++++ DATASET CONTENT ++++
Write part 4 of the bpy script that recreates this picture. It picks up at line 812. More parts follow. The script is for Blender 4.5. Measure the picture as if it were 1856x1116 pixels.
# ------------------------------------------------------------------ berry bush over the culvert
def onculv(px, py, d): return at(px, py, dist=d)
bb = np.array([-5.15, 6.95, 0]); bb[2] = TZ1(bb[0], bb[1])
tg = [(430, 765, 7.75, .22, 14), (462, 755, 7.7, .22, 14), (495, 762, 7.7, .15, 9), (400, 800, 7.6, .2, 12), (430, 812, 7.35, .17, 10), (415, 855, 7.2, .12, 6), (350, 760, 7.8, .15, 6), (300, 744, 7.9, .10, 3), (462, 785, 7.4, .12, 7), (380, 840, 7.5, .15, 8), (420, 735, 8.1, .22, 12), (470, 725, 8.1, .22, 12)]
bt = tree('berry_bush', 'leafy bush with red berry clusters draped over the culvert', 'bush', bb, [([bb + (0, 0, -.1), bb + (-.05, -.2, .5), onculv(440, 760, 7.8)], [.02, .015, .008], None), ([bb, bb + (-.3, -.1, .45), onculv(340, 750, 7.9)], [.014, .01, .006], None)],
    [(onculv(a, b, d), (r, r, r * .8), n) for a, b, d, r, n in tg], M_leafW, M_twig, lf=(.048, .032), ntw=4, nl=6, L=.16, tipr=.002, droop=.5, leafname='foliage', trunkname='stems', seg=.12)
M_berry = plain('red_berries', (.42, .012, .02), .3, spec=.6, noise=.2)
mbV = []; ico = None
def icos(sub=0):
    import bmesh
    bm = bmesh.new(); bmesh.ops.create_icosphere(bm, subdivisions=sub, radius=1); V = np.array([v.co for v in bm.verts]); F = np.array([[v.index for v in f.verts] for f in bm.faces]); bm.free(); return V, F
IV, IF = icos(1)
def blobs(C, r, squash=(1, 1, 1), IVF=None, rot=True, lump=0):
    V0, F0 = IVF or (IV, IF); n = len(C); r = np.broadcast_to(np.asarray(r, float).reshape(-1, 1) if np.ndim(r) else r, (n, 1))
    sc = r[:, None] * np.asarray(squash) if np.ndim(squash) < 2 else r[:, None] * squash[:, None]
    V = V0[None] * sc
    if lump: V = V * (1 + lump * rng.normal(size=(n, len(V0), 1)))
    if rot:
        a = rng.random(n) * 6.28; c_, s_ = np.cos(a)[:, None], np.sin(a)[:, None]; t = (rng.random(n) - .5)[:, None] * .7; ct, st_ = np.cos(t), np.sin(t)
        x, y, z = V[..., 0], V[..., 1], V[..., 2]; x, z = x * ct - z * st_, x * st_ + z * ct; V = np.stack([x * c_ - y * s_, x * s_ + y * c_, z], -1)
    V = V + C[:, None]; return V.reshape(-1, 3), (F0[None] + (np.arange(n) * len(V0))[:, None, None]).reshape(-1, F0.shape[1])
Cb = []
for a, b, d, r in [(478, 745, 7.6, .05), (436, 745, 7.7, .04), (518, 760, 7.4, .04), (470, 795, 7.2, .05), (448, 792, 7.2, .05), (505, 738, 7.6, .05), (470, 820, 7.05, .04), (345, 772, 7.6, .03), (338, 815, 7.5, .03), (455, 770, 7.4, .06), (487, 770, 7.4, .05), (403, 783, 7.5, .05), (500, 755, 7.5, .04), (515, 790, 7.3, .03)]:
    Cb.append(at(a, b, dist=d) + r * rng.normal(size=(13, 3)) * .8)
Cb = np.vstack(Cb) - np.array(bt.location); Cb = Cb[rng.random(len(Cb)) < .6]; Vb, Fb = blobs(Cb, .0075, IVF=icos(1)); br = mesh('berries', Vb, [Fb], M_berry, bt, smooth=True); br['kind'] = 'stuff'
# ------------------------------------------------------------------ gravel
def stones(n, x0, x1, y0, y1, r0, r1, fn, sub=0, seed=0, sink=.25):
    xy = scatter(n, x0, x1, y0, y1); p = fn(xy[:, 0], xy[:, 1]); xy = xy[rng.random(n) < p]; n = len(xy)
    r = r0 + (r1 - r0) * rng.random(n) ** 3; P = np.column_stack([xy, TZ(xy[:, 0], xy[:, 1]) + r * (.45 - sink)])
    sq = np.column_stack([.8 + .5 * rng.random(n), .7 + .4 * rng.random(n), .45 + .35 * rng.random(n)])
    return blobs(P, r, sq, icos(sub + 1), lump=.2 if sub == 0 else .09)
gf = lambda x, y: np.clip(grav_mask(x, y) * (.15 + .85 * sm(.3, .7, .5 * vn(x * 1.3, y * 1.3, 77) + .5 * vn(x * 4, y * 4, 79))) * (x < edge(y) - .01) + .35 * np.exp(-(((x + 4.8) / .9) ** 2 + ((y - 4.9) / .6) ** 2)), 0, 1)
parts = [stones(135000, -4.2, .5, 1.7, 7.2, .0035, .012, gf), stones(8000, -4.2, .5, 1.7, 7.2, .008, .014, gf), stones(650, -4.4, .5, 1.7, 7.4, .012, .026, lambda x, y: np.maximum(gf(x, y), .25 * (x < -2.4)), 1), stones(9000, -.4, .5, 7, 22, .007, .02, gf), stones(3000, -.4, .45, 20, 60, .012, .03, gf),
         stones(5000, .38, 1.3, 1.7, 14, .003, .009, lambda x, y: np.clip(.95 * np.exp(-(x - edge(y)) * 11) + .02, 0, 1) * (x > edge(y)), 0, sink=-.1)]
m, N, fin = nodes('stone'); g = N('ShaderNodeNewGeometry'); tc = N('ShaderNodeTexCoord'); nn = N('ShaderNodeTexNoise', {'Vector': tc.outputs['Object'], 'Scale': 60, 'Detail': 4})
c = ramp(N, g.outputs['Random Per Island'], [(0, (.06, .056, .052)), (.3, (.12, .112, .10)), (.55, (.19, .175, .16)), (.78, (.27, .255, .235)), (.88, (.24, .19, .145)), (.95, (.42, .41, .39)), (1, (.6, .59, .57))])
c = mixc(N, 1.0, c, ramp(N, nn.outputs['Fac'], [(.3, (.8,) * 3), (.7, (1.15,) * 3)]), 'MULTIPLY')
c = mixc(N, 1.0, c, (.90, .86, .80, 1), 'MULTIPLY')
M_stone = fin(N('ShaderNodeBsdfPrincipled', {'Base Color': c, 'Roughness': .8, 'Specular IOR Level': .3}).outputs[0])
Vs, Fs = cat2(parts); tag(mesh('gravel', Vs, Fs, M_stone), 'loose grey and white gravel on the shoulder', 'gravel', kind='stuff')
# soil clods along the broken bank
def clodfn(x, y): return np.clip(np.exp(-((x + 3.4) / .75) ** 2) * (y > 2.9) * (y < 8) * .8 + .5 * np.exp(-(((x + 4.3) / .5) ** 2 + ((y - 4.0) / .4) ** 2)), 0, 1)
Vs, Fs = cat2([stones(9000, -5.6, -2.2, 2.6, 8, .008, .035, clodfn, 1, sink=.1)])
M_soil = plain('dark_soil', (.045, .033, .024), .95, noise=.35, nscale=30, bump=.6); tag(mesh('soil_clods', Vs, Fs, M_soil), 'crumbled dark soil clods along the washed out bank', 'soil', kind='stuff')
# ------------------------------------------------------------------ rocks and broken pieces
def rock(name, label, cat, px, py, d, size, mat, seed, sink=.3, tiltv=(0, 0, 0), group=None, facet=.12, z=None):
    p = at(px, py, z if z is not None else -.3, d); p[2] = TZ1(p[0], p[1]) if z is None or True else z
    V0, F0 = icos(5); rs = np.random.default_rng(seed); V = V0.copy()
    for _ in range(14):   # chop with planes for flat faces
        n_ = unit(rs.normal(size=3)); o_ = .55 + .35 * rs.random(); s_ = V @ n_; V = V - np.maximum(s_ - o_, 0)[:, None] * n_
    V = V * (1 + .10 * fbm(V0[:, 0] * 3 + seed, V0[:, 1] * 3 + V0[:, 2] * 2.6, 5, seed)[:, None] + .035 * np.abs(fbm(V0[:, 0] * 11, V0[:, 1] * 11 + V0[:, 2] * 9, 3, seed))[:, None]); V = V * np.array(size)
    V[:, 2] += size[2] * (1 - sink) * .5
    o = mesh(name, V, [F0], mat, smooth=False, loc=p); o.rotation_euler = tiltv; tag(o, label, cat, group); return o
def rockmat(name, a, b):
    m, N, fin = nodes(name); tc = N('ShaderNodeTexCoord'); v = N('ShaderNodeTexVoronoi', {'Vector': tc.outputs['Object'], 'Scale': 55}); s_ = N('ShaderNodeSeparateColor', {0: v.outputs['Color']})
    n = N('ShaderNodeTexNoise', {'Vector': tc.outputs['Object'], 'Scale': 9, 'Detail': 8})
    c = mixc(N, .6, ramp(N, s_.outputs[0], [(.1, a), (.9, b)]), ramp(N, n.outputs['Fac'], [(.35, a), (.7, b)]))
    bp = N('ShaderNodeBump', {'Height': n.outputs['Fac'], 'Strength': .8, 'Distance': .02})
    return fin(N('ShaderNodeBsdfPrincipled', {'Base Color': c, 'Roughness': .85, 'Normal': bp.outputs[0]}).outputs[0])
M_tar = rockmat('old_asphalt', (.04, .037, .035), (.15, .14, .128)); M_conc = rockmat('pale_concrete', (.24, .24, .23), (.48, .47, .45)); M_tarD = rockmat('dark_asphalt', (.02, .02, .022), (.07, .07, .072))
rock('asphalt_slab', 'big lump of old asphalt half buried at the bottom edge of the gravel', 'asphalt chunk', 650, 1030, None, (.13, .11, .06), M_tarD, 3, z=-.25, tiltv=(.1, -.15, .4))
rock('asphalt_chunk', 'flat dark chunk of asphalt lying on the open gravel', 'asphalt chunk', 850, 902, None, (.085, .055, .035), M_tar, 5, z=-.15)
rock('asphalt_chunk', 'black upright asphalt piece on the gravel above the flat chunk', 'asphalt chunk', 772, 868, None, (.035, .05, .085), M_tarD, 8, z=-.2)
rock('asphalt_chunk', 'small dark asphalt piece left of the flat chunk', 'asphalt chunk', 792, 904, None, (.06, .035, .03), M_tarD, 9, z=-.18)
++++
Pick out the lines that include the word "parts" and write them out.

COMPLETE RESPONSE →
Write part 4 of the bpy script that recreates this picture. It picks up at line 812. More parts follow. The script is for Blender 4.5. Measure the picture as if it were 1856x1116 pixels.
parts = [stones(135000, -4.2, .5, 1.7, 7.2, .0035, .012, gf), stones(8000, -4.2, .5, 1.7, 7.2, .008, .014, gf), stones(650, -4.4, .5, 1.7, 7.4, .012, .026, lambda x, y: np.maximum(gf(x, y), .25 * (x < -2.4)), 1), stones(9000, -.4, .5, 7, 22, .007, .02, gf), stones(3000, -.4, .45, 20, 60, .012, .03, gf),
Vs, Fs = cat2(parts); tag(mesh('gravel', Vs, Fs, M_stone), 'loose grey and white gravel on the shoulder', 'gravel', kind='stuff')